## [Set exercise]
Quote exactly the lines spanning from the top of the data below to the line that contains "COL = sc.collection", including both.

-- begin Supplied material --

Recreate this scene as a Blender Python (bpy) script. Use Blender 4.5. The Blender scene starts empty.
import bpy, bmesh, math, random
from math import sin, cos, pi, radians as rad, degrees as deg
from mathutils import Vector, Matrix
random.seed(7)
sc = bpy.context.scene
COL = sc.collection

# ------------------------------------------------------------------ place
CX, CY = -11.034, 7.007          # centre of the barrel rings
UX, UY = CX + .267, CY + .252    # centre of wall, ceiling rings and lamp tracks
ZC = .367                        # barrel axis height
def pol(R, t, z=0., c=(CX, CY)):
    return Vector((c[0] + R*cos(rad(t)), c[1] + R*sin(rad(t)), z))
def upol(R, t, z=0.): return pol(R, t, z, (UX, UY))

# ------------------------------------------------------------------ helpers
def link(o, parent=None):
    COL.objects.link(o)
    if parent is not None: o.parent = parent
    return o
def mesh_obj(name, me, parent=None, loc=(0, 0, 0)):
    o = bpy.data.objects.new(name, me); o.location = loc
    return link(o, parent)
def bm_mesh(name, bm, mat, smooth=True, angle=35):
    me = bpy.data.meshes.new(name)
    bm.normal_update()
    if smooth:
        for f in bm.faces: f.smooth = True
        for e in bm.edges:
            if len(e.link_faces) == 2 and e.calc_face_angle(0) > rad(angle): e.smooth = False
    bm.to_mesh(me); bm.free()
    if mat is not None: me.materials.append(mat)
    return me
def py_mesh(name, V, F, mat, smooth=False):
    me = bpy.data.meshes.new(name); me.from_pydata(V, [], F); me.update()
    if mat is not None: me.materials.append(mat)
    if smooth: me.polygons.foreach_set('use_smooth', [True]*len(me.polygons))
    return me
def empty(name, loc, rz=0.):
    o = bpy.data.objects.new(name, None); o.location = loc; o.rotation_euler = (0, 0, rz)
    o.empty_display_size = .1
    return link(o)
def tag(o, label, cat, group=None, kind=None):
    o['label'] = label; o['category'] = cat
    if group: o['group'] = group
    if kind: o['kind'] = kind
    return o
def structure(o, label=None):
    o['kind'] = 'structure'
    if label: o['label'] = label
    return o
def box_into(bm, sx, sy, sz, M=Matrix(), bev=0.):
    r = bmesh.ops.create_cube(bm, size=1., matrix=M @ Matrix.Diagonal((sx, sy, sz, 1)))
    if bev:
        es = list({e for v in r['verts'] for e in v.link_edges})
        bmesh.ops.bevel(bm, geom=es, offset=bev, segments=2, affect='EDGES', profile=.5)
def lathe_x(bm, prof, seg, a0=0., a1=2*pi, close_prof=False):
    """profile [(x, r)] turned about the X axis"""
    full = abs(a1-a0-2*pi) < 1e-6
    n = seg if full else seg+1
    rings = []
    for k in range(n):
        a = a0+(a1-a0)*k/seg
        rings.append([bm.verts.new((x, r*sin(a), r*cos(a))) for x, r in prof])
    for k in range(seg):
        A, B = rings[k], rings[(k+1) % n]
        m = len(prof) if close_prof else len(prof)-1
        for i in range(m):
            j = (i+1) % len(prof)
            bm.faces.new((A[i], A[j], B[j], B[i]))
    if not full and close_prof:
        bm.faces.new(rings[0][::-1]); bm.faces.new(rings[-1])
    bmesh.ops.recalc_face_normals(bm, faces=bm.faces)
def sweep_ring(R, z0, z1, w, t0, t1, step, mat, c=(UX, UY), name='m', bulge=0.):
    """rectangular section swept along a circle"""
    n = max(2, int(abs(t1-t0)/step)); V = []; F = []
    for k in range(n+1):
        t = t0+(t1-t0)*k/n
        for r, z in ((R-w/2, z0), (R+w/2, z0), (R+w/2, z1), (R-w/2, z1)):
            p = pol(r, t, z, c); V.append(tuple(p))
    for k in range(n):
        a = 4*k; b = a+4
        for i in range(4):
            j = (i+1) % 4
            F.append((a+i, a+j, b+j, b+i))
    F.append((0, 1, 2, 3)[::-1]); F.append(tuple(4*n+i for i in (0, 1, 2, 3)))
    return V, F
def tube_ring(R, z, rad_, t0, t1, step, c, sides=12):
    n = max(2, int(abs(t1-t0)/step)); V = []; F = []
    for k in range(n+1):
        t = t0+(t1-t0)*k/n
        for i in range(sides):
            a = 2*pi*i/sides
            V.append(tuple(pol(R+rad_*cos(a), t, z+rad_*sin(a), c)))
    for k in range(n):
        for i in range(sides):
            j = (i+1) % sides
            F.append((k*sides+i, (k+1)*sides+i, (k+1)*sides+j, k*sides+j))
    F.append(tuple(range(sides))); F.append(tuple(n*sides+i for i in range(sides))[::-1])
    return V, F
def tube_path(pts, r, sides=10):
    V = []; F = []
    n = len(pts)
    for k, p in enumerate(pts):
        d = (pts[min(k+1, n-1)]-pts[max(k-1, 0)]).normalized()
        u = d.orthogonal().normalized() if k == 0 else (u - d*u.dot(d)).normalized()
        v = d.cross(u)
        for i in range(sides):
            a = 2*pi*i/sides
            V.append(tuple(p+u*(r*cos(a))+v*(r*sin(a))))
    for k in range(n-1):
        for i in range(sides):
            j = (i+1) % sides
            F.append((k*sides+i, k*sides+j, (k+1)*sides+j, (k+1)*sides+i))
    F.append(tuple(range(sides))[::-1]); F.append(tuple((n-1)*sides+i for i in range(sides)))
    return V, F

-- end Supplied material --

## [The reply]
Recreate this scene as a Blender Python (bpy) script. Use Blender 4.5. The Blender scene starts empty.
import bpy, bmesh, math, random
from math import sin, cos, pi, radians as rad, degrees as deg
from mathutils import Vector, Matrix
random.seed(7)
sc = bpy.context.scene
COL = sc.collection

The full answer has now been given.